El Scherzo, con su contraste de ritmos incisivos y pasajes etéreos, condensa a la perfección el carácter dual de Brahms. Su escritura es enérgica, incluso vehemente, pero siempre equilibrada por episodios de transparencia, de súbita ingravidez. Hay en él una tensión entre la pesantez y la levedad, entre la fuerza de lo terreno y la sugestión de lo intangible. En ese vaivén se revela un espíritu que nunca renunció a la dialéctica, a la convivencia de lo opuesto, a la búsqueda de unidad a través de la tensión.
El Finale culmina la obra con un tono que oscila entre lo solemne y lo jubiloso.
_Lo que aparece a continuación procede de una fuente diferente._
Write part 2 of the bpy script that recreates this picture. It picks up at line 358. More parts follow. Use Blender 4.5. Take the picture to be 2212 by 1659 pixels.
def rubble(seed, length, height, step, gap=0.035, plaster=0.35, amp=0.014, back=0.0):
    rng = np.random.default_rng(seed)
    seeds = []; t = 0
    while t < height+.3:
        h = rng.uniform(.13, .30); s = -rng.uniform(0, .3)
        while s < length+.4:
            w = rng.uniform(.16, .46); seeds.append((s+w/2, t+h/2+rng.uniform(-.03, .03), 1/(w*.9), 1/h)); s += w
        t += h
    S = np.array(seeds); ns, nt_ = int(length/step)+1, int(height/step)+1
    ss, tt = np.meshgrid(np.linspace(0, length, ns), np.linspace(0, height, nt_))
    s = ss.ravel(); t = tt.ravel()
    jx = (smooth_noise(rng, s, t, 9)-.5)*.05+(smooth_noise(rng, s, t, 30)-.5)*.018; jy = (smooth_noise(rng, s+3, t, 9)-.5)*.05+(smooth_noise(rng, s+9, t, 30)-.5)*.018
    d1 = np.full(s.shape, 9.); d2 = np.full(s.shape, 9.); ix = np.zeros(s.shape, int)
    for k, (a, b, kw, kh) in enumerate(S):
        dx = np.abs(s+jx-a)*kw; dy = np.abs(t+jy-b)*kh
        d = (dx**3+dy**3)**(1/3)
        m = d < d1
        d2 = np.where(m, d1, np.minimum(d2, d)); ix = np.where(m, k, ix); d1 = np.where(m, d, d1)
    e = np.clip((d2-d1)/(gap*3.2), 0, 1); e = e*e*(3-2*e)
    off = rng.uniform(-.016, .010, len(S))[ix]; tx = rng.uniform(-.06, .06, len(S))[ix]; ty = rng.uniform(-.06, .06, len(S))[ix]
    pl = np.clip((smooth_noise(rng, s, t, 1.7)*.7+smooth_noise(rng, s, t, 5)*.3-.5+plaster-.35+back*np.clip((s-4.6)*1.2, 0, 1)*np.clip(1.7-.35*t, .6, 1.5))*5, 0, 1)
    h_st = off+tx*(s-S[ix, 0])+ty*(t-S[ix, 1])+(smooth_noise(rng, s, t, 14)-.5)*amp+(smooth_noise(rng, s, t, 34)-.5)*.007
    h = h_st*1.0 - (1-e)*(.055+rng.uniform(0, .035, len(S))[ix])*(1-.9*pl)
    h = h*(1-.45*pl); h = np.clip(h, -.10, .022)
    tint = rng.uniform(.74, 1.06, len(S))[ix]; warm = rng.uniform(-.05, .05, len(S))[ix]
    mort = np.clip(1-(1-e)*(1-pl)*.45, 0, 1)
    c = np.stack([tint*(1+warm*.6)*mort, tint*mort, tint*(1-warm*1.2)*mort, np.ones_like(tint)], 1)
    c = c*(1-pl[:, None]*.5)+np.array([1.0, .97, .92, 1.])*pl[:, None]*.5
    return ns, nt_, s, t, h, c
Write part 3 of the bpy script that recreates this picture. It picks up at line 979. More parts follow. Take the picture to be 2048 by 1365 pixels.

Si en Beethoven el cierre era una carrera vertiginosa hacia adelante, en Brahms es más bien una afirmación de plenitud, un canto que abraza la vida en su complejidad. La escritura pianística, poderosa y densa, sostiene un entramado en el que las cuerdas se elevan con lirismo y fuerza hasta desembocar en una conclusión que, sin renunciar a la brillantez, conserva algo de meditativo, de profundamente humano. Es la voz de un creador que ha recorrido un largo camino y que, en la cúspide de su madurez, ofrece un testimonio de equilibrio entre razón y sentimiento, entre rigor y calor expresivo.
Escuchar en un mismo programa estas dos obras significa recorrer, en un arco simbólico, la distancia que separa la juventud impetuosa de Beethoven y la madurez serena de Brahms. En la primera resplandece el fuego del que comienza a forjar su destino, en la segunda el fulgor recogido del que ya ha trazado su camino. Ambas, sin embargo, comparten una misma verdad: la convicción de que en el diálogo íntimo de unos pocos instrumentos puede resonar toda la vastedad de la experiencia humana. Beethoven y Brahms, en su singularidad, nos revelan que la música de cámara, lejos de ser un género menor, es un espacio privilegiado donde la sinceridad del artista encuentra su cauce más directo. Y así, entre el ímpetu juvenil del primero y la hondura madura del segundo, se abre ante nosotros un paisaje sonoro que no se mide por el tiempo transcurrido, sino por la intensidad de una voz que sigue hablándonos con inquebrantable actualidad.